How dare I trust that wacky gauge on the propane tank outside. That rascal has betrayed me before.
On Saturday I checked and had 30% left in the tank. Sunday morning I woke up to no heat. When the stove wouldn’t light either and I suspected foul play did I dash outside in my pajamas and untied boots and wade through a foot of snow in subzero temps to check the tank? Of course I did. It said 0.
So, I ran to town (clothed) and bought a couple of space heaters from the hardware store. I already had a couple, but the forecast was double-digits-below and I wanted to be sure the water pipes against the outside wall didn’t even need to ask for sweaters. My plan was to call the propane company first thing Monday.

Which I did.
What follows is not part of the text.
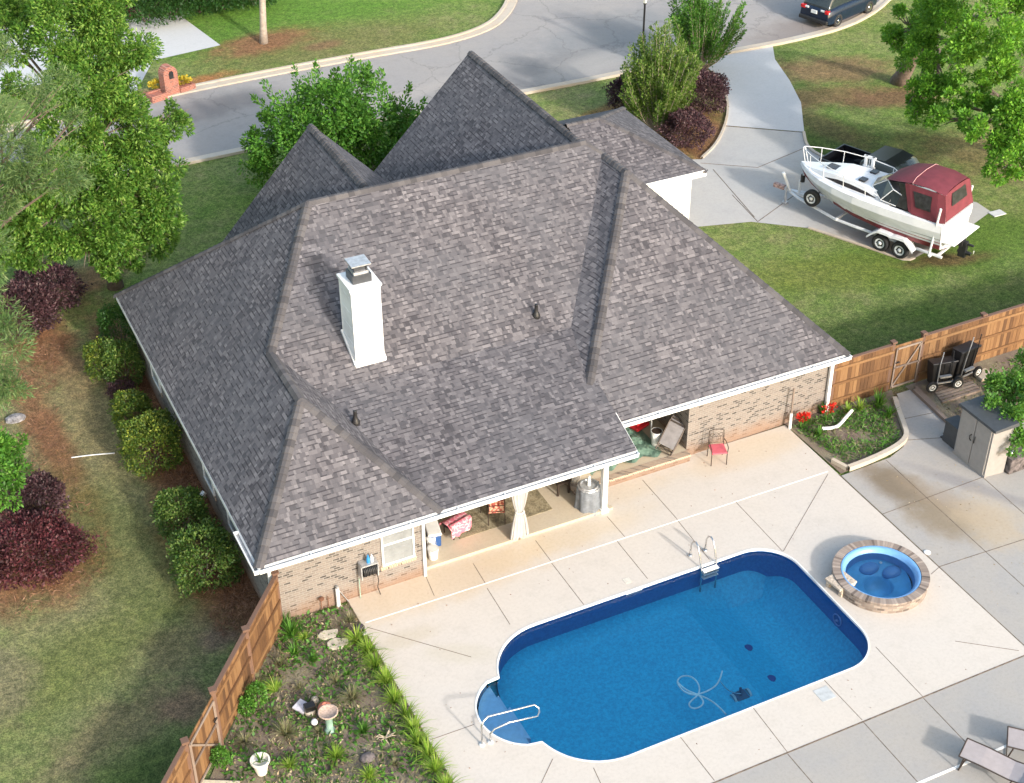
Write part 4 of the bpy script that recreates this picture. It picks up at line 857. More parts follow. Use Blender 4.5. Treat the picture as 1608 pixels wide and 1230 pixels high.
# canopy
cn = MB(); prof = [(.82, .62, 2.66, .04), (.3, .92, 2.88, .16), (-.35, .98, 3.03, .17), (-1.1, .98, 3.05, .16), (-1.72, .93, 2.94, .16)]
rows = [[(x, -w_, z), (x, -w_*.75, z+c*.8), (x, 0, z+c*1.1), (x, w_*.75, z+c*.8), (x, w_, z)] for x, w_, z, c in prof]; cn.grid(rows)
bk = [(-1.95, -1.08, 2.0), (-1.95, 1.08, 2.0)]
cn.add([(-1.72, -.93, 2.94), (-1.72, -.7, 3.03), (-1.72, 0, 3.08), (-1.72, .7, 3.03), (-1.72, .93, 2.94), bk[1], bk[0]], [(0, 6, 5, 4, 3, 2, 1)])
for s in (1, -1):
    cn.grid([[(-.1, s*.96, 2.94), (-.45, s*1.1, 1.98)], [(-.28, s*.985, 2.99), (-.62, s*1.12, 1.9)]]); cn.grid([[(-1.45, s*.97, 2.98), (-1.6, s*1.14, 1.9)], [(-1.72, s*.93, 2.94), (-1.95, s*1.08, 1.95)]])
    cn.grid([[(-.28, s*.985, 2.99), (-.62, s*1.12, 1.9)], [(-1.45, s*.97, 2.98), (-1.6, s*1.14, 1.9)]])
cn.build('canopy', 'maroon', boat, local=True, smooth=True)
for s in (1, -1):
    q = MB(); q.grid([[(-.5, s*1.03, 2.78), (-.72, s*1.105, 2.22)], [(-1.25, s*1.02, 2.78), (-1.32, s*1.115, 2.22)]]); q.build('canopy_window', 'vinyl', boat, local=True)
q = MB(); q.add([(-1.765, -.5, 2.9), (-1.765, .5, 2.9), (-1.885, .58, 2.45), (-1.885, -.58, 2.45)], [(0, 1, 2, 3)]); q.build('canopy_window', 'vinyl', boat, local=True)
q = MB(); q.tube([(-.4, -.98, 3.04), (-.4, -.73, 3.18), (-.4, 0, 3.235), (-.4, .73, 3.18), (-.4, .98, 3.04)], .012, 5); q.build('canopy_seam', plain('seam', (.55, .3, .3), .7), boat, local=True)
for s in (1, -1):
    q = MB(); q.grid([[(.1, s*1.02, 1.95), (-.02, s*.955, 2.42), (.2, s*.9, 2.86)], [(-.42, s*1.09, 1.97), (-.33, s*1.03, 2.42), (-.25, s*.98, 2.9)]]); q.build('side_screen', 'vinyl', boat, local=True)
q = MB(); q.box(-.1, -.75, 1.3, .3, .75, 2.0); q.build('dashboard', 'smoke', boat, local=True)
for y in (.5, -.5): q = MB(); q.box(-.75, y-.24, 1.3, -.3, y+.24, 1.75); q.box(-.8, y-.24, 1.7, -.68, y+.24, 2.2); q.build('seat', 'gel', boat, local=True, bevel=.04)
q = MB(); q.box(-2.42, -1.0, 1.12, -1.88, 1.0, 1.18); q.build('swim_platform', 'gel', boat, local=True, bevel=.03)
q = MB(); q.box(-2.35, -.16, .75, -1.9, .16, 1.15); q.box(-2.5, -.1, .3, -2.2, .1, .95); q.tube([(-2.7, 0, .5), (-2.15, 0, .5)], .08, 8); q.box(-2.75, -.05, .82, -2.2, .05, .9); q.build('stern_drive', 'black', boat, local=True, bevel=.03)
q = MB(); q.T = Matrix.Translation((-2.74, 0, .5)) @ Matrix.Rotation(math.radians(90), 4, 'Y')
for i in range(3): a = i*2.09; q.add([(0, 0, -.03), (.16*math.cos(a-.3), .16*math.sin(a-.3), .02), (.19*math.cos(a), .19*math.sin(a), 0), (.16*math.cos(a+.3), .16*math.sin(a+.3), -.02)], [(0, 1, 2, 3)])
q.build('propeller', 'steel', boat, local=True)
# bow rail
q = MB(); rp = [(.9, 1.0, 2.1), (1.4, 1.08, 2.3), (2.4, .98, 2.42), (3.4, .76, 2.47), (4.2, .42, 2.5), (4.75, .08, 2.52), (4.75, -.08, 2.52), (4.2, -.42, 2.5), (3.4, -.76, 2.47), (2.4, -.98, 2.42), (1.4, -1.08, 2.3), (.9, -1.0, 2.1)]
q.tube(rp, .018, 6)
for i in (1, 2, 3, 4, 7, 8, 9, 10):
    x, y, z = rp[i]; q.tube([(x, y, z), (x-.02, y*.93, gi(x)[1]+.03)], .014, 6)
q.tube([(4.75, .08, 2.5), (4.55, .1, 1.86)], .014, 6); q.tube([(4.75, -.08, 2.5), (4.55, -.1, 1.86)], .014, 6); q.build('bow_rail', 'trail', boat, local=True)
q = MB()
for x in (2.25, 2.55): q.box(x-.05, -1.04, 2.0, x+.05, -.92, 2.5)
q.box(2.15, -1.03, 2.42, 2.65, -.93, 2.5); q.box(2.15, -1.03, 2.02, 2.65, -.93, 2.09); q.build('rail_fender_rack', 'gel', boat, local=True)
# trailer
trl = thing('boat_trailer', 'white twin axle boat trailer carrying the maroon canopy boat', 'trailer', BO, AB)
q = MB()
for s in (1, -1):
    q.tube([(-2.0, s*.95, .52), (1.6, s*.95, .5), (2.6, s*.85, .46), (4.6, s*.28, .46), (5.1, s*.06, .48)], .06, 6)
    q.tube([(-1.9, s*.45, .72), (.9, s*.42, .74)], .05, 6)
for x in (-1.8, -.6, .9, 2.5): q.beam((x, -.95, .5), (x, .95, .5), .08, .08)
q.beam((4.3, 0, .48), (5.75, 0, .52), .1, .1); q.tube([(4.75, .0, .5), (4.75, .0, 1.05), (4.6, 0, 1.4)], .05, 6); q.tube([(5.1, .1, .55), (5.35, .35, 1.35)], .06, 8)
q.build('frame', 'trail', trl, local=True)
def wheel(par, x, y, r=.34, w_=.22, s=1, z=None, rim='trail', name='wheel', loc=True):
    z = z or r; T = Matrix.Translation((x, y, z)) @ Matrix.Rotation(math.radians(-90*s), 4, 'X')
    q = MB(); q.T = T; q.lathe([(r*.55, -w_/2), (r*.92, -w_/2), (r, -w_*.36), (r, w_*.36), (r*.92, w_/2), (r*.6, w_/2), (r*.58, w_*.35)], (0, 0, 0), 28); o = q.build(name, 'rubber', par, local=loc, smooth=True)
    q = MB(); q.T = T; q.lathe([(r*.57, w_*.30), (r*.60, w_*.46), (r*.52, w_*.44), (r*.3, w_*.30), (r*.16, w_*.42), (r*.14, w_*.5), (.01, w_*.5)], (0, 0, 0), 24)
    q2 = q.build('rim', rim, o, local=True, smooth=True)
    q = MB(); q.T = T
    for i in range(5):
        a = i*1.257; q.lathe([(r*.07, w_*.36), (r*.07, w_*.40)], (r*.38*math.cos(a), r*.38*math.sin(a), .004), 8)
    q.build('rim_hole', 'black', q2, local=True); return o
for s in (1, -1):
    for x in (.41, -.42): wheel(trl, x, s*1.12, s=s)
    q = MB(); rr = []
    for i in range(15):
        t = i/14; x = .95-1.95*t; z = .52+.36*min(1, math.sin(math.pi*t)*1.7)-.03*math.exp(-((t-.5)/.06)**2)
        rr.append([(x, s*.97, z), (x, s*1.30, z), (x, s*1.31, z-.09)])
    q.grid(rr if s > 0 else [r[::-1] for r in rr]); q.build('mudguard', 'trail', trl, local=True)
    q = MB(); q.tube([(-1.55, s*1.1, .5), (-1.75, s*1.22, 2.55)], .045, 8); q.beam((-1.6, s*.9, .5), (-1.6, s*1.15, .5), .06, .06); q.build('guide_post', 'trail', trl, local=True)
q = MB(); q.beam((3.75, .1, .95), (3.75, .75, .95), .05, .05); q.tube([(3.75, .4, .5), (3.75, .4, 1.0)], .04, 6); q.build('spare_bracket', 'galv', trl, local=True)
wheel(trl, 3.8, .62, z=.86, name='spare_wheel')
q = MB(); q.box(5.4, -.09, .44, 5.9, .09, .62); q.build('coupler', plain('rusty_coupler', (.45, .3, .26), .8, var=.4, scale=12), trl, local=True, bevel=.02)
q = MB(); q.tube([(5.2, .22, .0), (5.2, .22, .75)], .04, 8); q.lathe([(.12, 0), (.12, .08)], (5.2, .22, 0), 12); q.build('jack', 'galv', trl, local=True)
q = MB(); q.lathe([(.09, -.15), (.09, .15)], (4.65, 0, 1.2), 12); q.build('winch', 'black', trl, local=True)
# black pickup behind the boat
MT['carblack'] = plain('black_car_paint', (.008, .009, .012), .3, .1, var=.1); MT['carnavy'] = plain('dark_navy_car_paint', (.012, .022, .045), .15, .2, var=.1)
pk = thing('pickup_truck', 'black pickup truck parked on the grass half hidden behind the boat', 'pickup truck', (28.0, 12.75, -.04), AB+math.pi-.03)
q = MB()
def carbody(q, secs, m=0):
    q.grid([[(x, -w, z0), (x, -w*1.0, z0+.35*(z1-z0)), (x, -w*.97, z1-.08), (x, -w*.86, z1), (x, w*.86, z1), (x, w*.97, z1-.08), (x, w, z0+.35*(z1-z0)), (x, w, z0)] for x, w, z0, z1 in secs], m)
    for x, w, z0, z1 in (secs[0], secs[-1]): q.add([(x, -w, z0), (x, -w, z0+.35*(z1-z0)), (x, -w*.97, z1-.08), (x, -w*.86, z1), (x, w*.86, z1), (x, w*.97, z1-.08), (x, w, z0+.35*(z1-z0)), (x, w, z0)], [tuple(range(8))], m)
carbody(q, [(-.9, .92, .4, 1.02), (.2, .94, .38, 1.06), (1.3, .95, .38, 1.08), (2.0, .93, .4, 1.0), (2.35, .82, .45, .9)])
q.build('body', 'carblack', pk, local=True, smooth=True)
q = MB(); 
for y in (-.9, .86): q.box(-2.75, y, .45, -.9, y+.06, 1.12)
q.box(-2.8, -.9, .45, -2.74, .92, 1.12); q.box(-2.75, -.88, .45, -.9, .88, .62); q.build('cargo_bed', 'carblack', pk, local=True)
q = MB(); carbody(q, [(-1.0, .84, 1.0, 1.55), (-.8, .82, 1.0, 1.74), (0, .82, 1.0, 1.8), (.6, .8, 1.0, 1.7), (1.25, .78, 1.0, 1.12)]); q.build('cab', 'glass', pk, local=True, smooth=True)
q = MB(); q.grid([[(-.82, -.7, 1.76), (-.82, .7, 1.76)], [(0, -.7, 1.83), (0, .7, 1.83)], [(.5, -.68, 1.75), (.5, .68, 1.75)]]); q.build('roof_panel', 'carblack', pk, local=True)
for x in (-1.9, 1.45):
    for s in (1, -1): wheel(pk, x, s*.86, r=.37, w_=.24, s=s, rim='galv')
# SUV by the kerb
a = G(1313, 42); hd = math.atan2(.27, .96)+.03
suv = thing('parked_suv', 'dark blue estate car parked at the far right kerb of the street', 'car', (37.15+1.3*math.cos(hd)-.80*math.sin(hd), 28.75+1.3*math.sin(hd)+.80*math.cos(hd), -.04), hd)
q = MB(); carbody(q, [(-2.15, .84, .36, .86), (-2.05, .9, .3, 1.0), (-1.2, .92, .28, 1.04), (.6, .92, .28, 1.03), (1.3, .9, .3, 1.0), (2.0, .86, .32, .88), (2.25, .74, .38, .72)]); q.build('body', 'carnavy', suv, local=True, smooth=True)
q = MB(); carbody(q, [(-2.02, .80, .98, 1.1), (-1.75, .76, .98, 1.62), (-1.3, .74, .98, 1.76), (0, .73, .98, 1.78), (.45, .72, .98, 1.66), (1.25, .74, .98, 1.03)]); q.build('glasshouse', 'glass', suv, local=True, smooth=True)
q = MB(); q.grid([[(-1.85, -.66, 1.68), (-1.85, .66, 1.68)], [(-1.3, -.68, 1.785), (-1.3, .68, 1.785)], [(0, -.68, 1.80), (0, .68, 1.80)], [(.4, -.66, 1.69), (.4, .66, 1.69)]]); q.build('roof_panel', 'carnavy', suv, local=True)
for s in (1, -1):
    q = MB(); q.tube([(-1.6, s*.62, 1.77), (-1.5, s*.62, 1.84), (.1, s*.62, 1.85), (.25, s*.62, 1.77)], .02, 6); q.build('roof_rail', 'galv', suv, local=True)
    q = MB(); q.box(-2.17, s*.70-.14, .82, -1.98, s*.74+.12, 1.0); q.build('tail_light', plain('red_lens', (.5, .01, .012), .2), suv, local=True, bevel=.03)
    q = MB(); q.box(-2.165, s*.48-.1, .90, -2.1, s*.48+.1, .98); q.build('reverse_light', 'gel', suv, local=True)
    for x in (-1.3, 1.35): wheel(suv, x, s*.82, r=.34, w_=.22, s=s, rim='steel')
q = MB(); q.box(-2.2, -.17, .72, -2.13, .17, .88); q.build('number_plate', 'trail', suv, local=True)
q = MB(); q.box(-2.25, -.86, .3, -2.02, .86, .5); q.build('bumper', 'black', suv, local=True, bevel=.04)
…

And want to apologize to Julie (I think she said Julie?) in Bismarck who had the misfortune to be the designated Monday Morning Phone Jockey for a heating company on the Northern Plains of the United States in the middle of January. Customer Service: the most abused employees on the planet. Sorry I was crabby when you said it’ll be $645.99 and the delivery will be sometime in the next ten days. I asked if I could call someone else. Answer: not legal for anyone to fill another company’s tank. Within 10 minutes of ending the call, I had myself convinced that the propane truck would be here today. Any minute in fact.

That was Monday. Today is Wednesday. Meanwhile, I discovered that there’s an online Order Page where I can see when/if the truck is out for delivery. This is helpful in keeping me from pacing and listening for the telltale beep as the truck backs in.

I had an indoor wall thermometer at one time, but I think it was a victim of the Mighty Purge last fall and I didn’t think to grab one when I bought the heaters. So I borrowed the outdoor one and hung it from a magnet on the fridge. It’s a balmy 70 degrees in here. And outside it’s a balmy 30-something. Beats the hell out of 20 below.